Austrian Vice-Chancellor Hubert Gorbach said yesterday that “We need to go back to the start, we need to newly regulate the powers… We need less regulation from Brussels and more powers to the Europe of the regions.” Many Eurosceptics would agree with him. Yet at the same time, Austria’s proposal to “cherry-pick” those aspects of the constitution which should be revived and build confidence in the idea of EU reform once more should also only be welcomed by anyone who is more pro-EU.

And so now we might see a proper, EU-wide debate on some of the fundamentals – voting reform, transparency, a permanent presidency and EU foreign secretary – while being able to drop most of the bumf and guff that cluttered up the old constitutional document.

With the EU presidency shifting to the (slightly) EU-sceptic Angela Merkel of Germany in the second half of the year, the debate is likely for pretty much the first time to be dominated by voices who are aware of the concerns of the average citizen rather than – as with rabid Europhile Valery Giscard d’Estaing’s overseeing of the Convention which produced the constitution – that unrepresentative minority of pro-Europeans who genuinely would like to see a federal superstate.

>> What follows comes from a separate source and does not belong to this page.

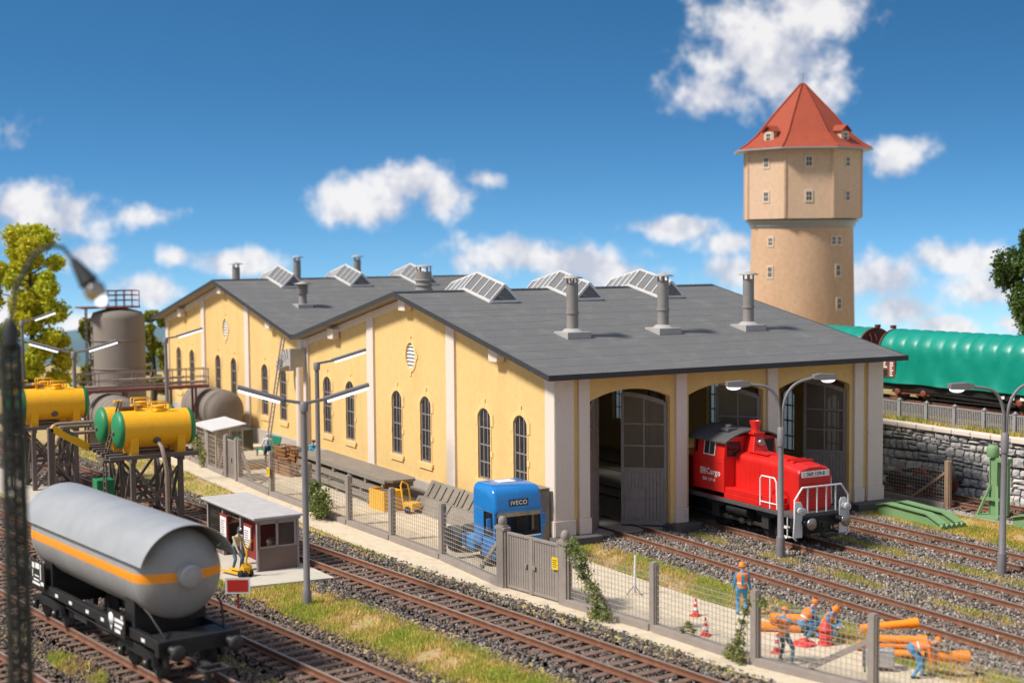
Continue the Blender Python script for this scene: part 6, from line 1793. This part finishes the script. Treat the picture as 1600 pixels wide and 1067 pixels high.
# leaning concrete troughs
for k, (x, lb) in enumerate(((-9.1, 'left long concrete slab leaning on the shed plinth'), (-5.55, 'right long concrete slab leaning on the shed plinth behind the lorry'))):
    tq = thing('concrete_slab', lb, 'slab', (x, -1.25, G + 0.04), 0, 'concrete slabs leaning on the plinth')
    L2 = 1.72
    MB().prism([(0.0, 0.0), (0.25, 0.0), (0.95, 1.25), (0.8, 1.33)], 'yz', -L2, L2).build('slab', 'slab_grey', tq, 0.03)
    MB().prism([(-0.35, 0.0), (0.0, 0.0), (0.3, 0.62), (0.1, 0.64)], 'yz', -L2, L2).build('lower_slab', 'slab_grey', tq, 0.03)
    for j in range(5): MB().prism([(0.33, 0.68), (0.40, 0.64), (0.74, 1.2), (0.67, 1.24)], 'yz', -L2 + 0.3 + j * 0.68, -L2 + 0.5 + j * 0.68).build('rib', 'slab_grey', tq)
yc = thing('yellow_crate', 'open yellow plastic crate behind a fence post near the stacked panels', 'crate', (-11.6, -2.5, G + 0.04), 0.1)
MB().box(-0.75, 0.75, -0.5, 0.5, 0, 0.06).build('floor', 'plastic_yellow', yc)
for (a, b, c, d) in ((-0.75, 0.75, -0.5, -0.44), (-0.75, 0.75, 0.44, 0.5), (-0.75, -0.69, -0.439, 0.439), (0.69, 0.75, -0.439, 0.439)): MB().box(a, b, c, d, 0.06, 0.95).build('side', 'plastic_yellow', yc, 0.01)
yt = thing('yellow_trolley', 'yellow two wheeled hand trolley next to the yellow crate', 'trolley', (-10.3, -1.95, G + 0.04), 0.3)
MB().tube([(0.0, -0.25, 0.15), (-0.25, -0.22, 1.25), (-0.4, 0, 1.4), (-0.25, 0.22, 1.25), (0, 0.25, 0.15)], 0.04, 8).build('handle', 'plastic_yellow', yt)
MB().box(-0.05, 0.65, -0.3, 0.3, 0.18, 0.5).build('body', 'plastic_yellow', yt, 0.05)
for y in (-0.36, 0.36): MB().lathe([(0.0, -0.05), (0.17, -0.05), (0.17, 0.05), (0, 0.05)], 16, (0.35, y, 0.17), (0, 1, 0)).build('wheel', 'tyre', yt)
cbx = thing('wall_cabinet', 'grey cabinet against the shed corner behind the lorry cab', 'cabinet', (-0.75, -0.5, G + 0.04))
MB().box(-0.75, 0.55, -0.38, 0.36, 0, 2.35).build('body', 'slab_grey', cbx, 0.02)
MB().box(-0.8, 0.6, -0.44, 0.36, 2.35, 2.42).build('lid', 'slab_grey', cbx, 0.02)
# ------------------------------------------------------------------ beside the front tracks
mat('sign_red', (0.50, 0.03, 0.02), 0.5, 0.05, 3)
sg = thing('track_sign', 'small red board with white border on a post beside the tank wagon', 'sign', (4.45, -15.0, G), R_(62))
MB().box(-0.035, 0.035, -0.035, 0.035, 0, 0.9).build('post', 'board_red', sg)
MB().box(-0.42, 0.42, -0.06, -0.03, 0.8, 1.34).build('border', 'white_paint', sg)
MB().box(-0.35, 0.35, -0.068, -0.06, 0.87, 1.27).build('board', 'sign_red', sg)
def pallet_truck(label, loc, rz):
    t = thing('pallet_truck', label, 'pallet truck', loc, rz)
    for y in (-0.2, 0.2): MB().box(-1.15, 0.0, y - 0.07, y + 0.07, 0.08, 0.15).build('fork', 'plastic_yellow', t, 0.02)
    MB().prism([(-0.05, 0.1), (0.24, 0.1), (0.22, 0.36), (0.1, 0.5), (-0.05, 0.25)], 'xz', -0.2, 0.2).build('body', 'plastic_yellow', t, 0.03)
    MB().tube([(0.12, 0, 0.5), (0.2, 0, 1.05)], 0.04, 8).tube([(0.2, 0, 1.05), (0.2, -0.22, 1.38), (0.22, 0.22, 1.38), (0.2, 0, 1.05)], 0.035, 8).build('handle', 'plastic_yellow', t)
    for y in (-0.14, 0.14): MB().lathe([(0, -0.05), (0.13, -0.05), (0.13, 0.05), (0, 0.05)], 14, (0.2, y, 0.13), (0, 1, 0)).build('wheel', 'tyre', t)
    MB().lathe([(0, -0.05), (0.14, -0.05), (0.14, 0.05), (0, 0.05)], 14, (0.12, -0.26, 0.14), (0, 1, 0)).build('wheel', 'tyre', t)
pallet_truck('yellow pallet truck in front of the shelter', (-0.95, -13.0, G + 0.1), 0.35)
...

To misquote De Gaulle, the future of Europe is too serious a business to be left to Europhiles. The EU is a project based on idealism. Idealism, sadly, does not often beget a workable system of transnational cooperation.

This is the mistake that has always been made in the past. The future of the EU should not be plotted out by its most enthusiastic supporters, but by the more reluctant ones. That’s the only way we’re ever going to end up with something realistic on which a majority can agree. The next year could, if we’re lucky, point the EU’s much-needed reforms in the right direction – but only if the loudmouth likes of the British and French governments can be made, for once, to shut the hell up and allow the smaller nations and – most importantly – the people of Europe to finally have their say.

5 comments
  1. Well said. That the EU would be in a much healthier state if it listened to the concerns of its people is a truth so obvious that the only place it goes unrecognised is in Brussels itself.

    However, if you really think (even given the sceptical leanings of the Austrian people or Frau Merkel) that this year is going to see any real change in the knee-jerk, forward-at-all-costs mentality that monopolises the EU’s agenda, then I fear you may be disappointed…

  2. Hmmm… Just noticed – I implied it’s Germany in the latter half of the year – actually it’s Finland, with Germany taking over at the start of 2007. Austria, however, has explicitly stated that there should be no expectation of a resolution to the hoped-for debate until the German presidency, and it looks like Finland is OK with this.

  3. Ken said:

    “We need less regulation from Brussels and more powers to the Europe of the regions.” Many Eurosceptics would agree with him.”

    Europe of the regions, I think is not something a Eusceptic would agree with, what seems to be missing is a Europe of Sovereign Nation states, that of course in not on the agenda.

  4. Well said. The problem seems to be, though, that it’s very difficult for there to be a public debate on an issue because there is no European public sphere to speak of. With very few exceptions, such as the FT, most of the media is regional – the only conversation actually happening about the future of the EU at Europe-wide level is within the EU itself. And it was European governments talking amongst themselves and then blaming their allies and rivals for anything about which the public disapproved that got us into this mess in the first place.

    I really can’t see how that can be changed without the development of a Europe-wide media, though I’d love to be convinced.

    That said, there was a moment last summer when it looked like the division between economic liberals and supporters of the European social model was about to turn into the first European public debate. It’s the closest we’ve come.